The Power of Believable Big Numbers
When we’re asked to estimate growth, the typical approach is to look at keywords, estimate some ranking positions and model out traffic. This approach is valid but it has two specific flaws:
It doesn’t connect results to investment - you’re just throwing out numbers without showing how results depends on our level of investment
It doesn’t show growth over time
Instead, choosing an appropriate comparison (or set of comparisons) addresses these flaws:
It allows us to directly connect results to investment and resources. “If we are able to produce 400 pieces of content then we might achieve X results”

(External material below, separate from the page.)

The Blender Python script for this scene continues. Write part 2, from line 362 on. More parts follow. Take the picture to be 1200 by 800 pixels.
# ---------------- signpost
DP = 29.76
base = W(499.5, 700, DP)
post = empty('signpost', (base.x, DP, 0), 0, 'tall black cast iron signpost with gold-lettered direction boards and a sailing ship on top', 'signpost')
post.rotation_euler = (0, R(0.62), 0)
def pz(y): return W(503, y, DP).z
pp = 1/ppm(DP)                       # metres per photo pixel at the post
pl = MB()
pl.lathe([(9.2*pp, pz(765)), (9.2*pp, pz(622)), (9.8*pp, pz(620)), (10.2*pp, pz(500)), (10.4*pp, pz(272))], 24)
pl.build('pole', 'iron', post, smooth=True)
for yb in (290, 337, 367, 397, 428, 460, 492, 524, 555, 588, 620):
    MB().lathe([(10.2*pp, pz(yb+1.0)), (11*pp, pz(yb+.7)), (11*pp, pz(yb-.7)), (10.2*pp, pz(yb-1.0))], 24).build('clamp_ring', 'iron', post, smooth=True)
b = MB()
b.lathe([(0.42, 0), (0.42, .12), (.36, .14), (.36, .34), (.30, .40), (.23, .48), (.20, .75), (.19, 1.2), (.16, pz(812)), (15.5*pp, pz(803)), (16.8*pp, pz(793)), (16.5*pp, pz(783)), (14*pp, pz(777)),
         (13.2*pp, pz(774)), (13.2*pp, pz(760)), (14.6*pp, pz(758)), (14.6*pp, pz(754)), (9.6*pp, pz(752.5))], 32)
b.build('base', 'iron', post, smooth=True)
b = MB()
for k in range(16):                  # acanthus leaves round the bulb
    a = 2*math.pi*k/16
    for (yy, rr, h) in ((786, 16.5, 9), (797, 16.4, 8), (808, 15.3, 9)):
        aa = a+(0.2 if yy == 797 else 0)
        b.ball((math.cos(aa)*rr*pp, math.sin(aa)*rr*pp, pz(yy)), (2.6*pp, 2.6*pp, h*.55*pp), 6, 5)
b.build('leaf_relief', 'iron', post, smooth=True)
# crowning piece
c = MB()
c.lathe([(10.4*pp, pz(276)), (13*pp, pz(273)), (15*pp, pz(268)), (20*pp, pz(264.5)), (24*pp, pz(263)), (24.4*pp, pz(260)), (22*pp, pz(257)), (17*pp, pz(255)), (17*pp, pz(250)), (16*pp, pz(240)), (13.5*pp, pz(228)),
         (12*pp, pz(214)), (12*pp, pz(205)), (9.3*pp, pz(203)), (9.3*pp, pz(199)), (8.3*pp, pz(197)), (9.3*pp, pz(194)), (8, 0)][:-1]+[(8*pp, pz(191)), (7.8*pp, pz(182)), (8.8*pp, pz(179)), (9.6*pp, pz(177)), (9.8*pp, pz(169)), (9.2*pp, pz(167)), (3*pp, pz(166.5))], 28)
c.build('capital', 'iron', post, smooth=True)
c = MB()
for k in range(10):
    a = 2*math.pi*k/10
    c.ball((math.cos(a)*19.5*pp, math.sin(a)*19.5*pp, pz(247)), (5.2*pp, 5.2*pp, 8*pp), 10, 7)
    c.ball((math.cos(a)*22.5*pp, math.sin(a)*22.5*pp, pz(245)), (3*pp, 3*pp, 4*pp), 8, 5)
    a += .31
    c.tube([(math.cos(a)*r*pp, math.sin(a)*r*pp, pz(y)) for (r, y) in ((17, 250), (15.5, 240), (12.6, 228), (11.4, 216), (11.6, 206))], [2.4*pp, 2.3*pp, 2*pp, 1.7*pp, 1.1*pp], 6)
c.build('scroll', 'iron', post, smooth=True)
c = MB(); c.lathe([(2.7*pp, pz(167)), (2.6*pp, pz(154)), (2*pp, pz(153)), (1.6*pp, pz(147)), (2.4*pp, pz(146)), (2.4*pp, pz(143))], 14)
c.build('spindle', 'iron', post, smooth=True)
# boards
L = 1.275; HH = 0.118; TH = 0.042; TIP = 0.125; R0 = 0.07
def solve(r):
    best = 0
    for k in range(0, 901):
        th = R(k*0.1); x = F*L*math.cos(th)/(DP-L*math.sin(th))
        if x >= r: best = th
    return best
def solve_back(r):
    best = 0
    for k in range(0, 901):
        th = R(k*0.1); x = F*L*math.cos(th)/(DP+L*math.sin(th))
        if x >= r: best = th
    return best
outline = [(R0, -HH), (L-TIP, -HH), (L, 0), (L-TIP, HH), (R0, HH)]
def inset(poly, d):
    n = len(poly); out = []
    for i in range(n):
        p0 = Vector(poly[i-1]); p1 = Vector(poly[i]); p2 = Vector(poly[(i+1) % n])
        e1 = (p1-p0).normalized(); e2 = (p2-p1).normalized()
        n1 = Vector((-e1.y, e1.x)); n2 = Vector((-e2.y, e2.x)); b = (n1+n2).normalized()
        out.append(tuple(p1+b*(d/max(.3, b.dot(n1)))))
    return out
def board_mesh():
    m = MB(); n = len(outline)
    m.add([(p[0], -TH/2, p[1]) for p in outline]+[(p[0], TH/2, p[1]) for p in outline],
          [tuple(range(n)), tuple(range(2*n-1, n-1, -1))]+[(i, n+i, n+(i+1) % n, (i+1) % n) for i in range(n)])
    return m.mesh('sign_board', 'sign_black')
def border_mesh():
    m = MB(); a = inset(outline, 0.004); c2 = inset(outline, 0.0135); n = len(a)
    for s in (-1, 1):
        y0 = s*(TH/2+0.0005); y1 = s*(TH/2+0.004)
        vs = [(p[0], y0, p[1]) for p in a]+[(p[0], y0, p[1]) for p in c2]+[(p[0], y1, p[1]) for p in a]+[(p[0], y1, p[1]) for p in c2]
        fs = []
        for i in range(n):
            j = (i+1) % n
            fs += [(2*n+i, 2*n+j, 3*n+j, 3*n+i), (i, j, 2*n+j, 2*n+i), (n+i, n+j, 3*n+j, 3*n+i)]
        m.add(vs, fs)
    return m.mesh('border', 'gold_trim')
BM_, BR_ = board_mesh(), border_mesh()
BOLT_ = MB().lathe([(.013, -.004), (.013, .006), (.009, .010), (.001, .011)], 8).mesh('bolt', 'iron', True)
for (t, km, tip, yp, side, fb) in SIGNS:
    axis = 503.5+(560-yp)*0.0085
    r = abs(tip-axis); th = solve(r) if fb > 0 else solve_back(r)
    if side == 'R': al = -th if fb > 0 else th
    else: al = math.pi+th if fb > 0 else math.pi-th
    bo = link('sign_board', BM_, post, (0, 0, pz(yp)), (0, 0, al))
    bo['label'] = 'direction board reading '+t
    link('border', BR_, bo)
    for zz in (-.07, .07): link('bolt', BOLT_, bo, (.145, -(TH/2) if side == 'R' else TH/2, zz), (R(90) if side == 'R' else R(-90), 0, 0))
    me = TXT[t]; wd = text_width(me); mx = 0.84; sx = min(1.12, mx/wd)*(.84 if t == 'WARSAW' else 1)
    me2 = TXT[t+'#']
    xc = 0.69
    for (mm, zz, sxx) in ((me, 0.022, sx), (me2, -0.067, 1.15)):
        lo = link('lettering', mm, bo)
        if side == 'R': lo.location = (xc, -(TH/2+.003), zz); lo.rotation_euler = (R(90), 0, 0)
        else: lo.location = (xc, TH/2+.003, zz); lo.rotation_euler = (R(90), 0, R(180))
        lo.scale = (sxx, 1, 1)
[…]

It allows us to extrapolate results over time to both show a realistic growth path, AND a big number over the 1-2 year time horizon
This provides what I call a “Believable Big Number” to an executive - something to anchor to that they believe is a possible target. Crucially - this is NOT the same thing as a direct forecast of results. The believable big number is often a 1-2 year time horizon, not a 3-6 month goal. So it allows us to be pragmatic about short term forecasts, while ensuring everyone is excited about the big opportunity ahead of us.
And it’s believable because you’ve shown evidence of it working in the wild.
So next time you find yourself managing expectations and trying to forecast growth, don’t just look at the data, and don’t just look at direct competitors - but look for comparisons. Finding examples of situations and companies that have “done it before” will help us believe we can achieve a big number, while also providing a blueprint for investment.
This allows us to manage expectations with confidence and allows us to remove our personal opinion from the conversation - as we saw in the last email The Consultant’s Stance, the goal is not to tell people what to do, but to clearly show them the opportunity and together build an investment plan.
Ahrefs is a great tool for analyzing this “content over time” because they have “first seen date” for URLs on a given site.
I really enjoyed this article. I use comparisons to communicate SEO opportunity, but I hadn't thought to look at URLs published/mo. or employee count to better frame the comparison for my clients. Great stuff!
Brilliant piece of data journalism! I’d be interested in the percentage of total employees on LinkedIn and how each pet insurance company leverages LinkedIn through their employees. I’m in the pet industry, so this is a very pertinent example, but it totally follows for most industries. Thanks!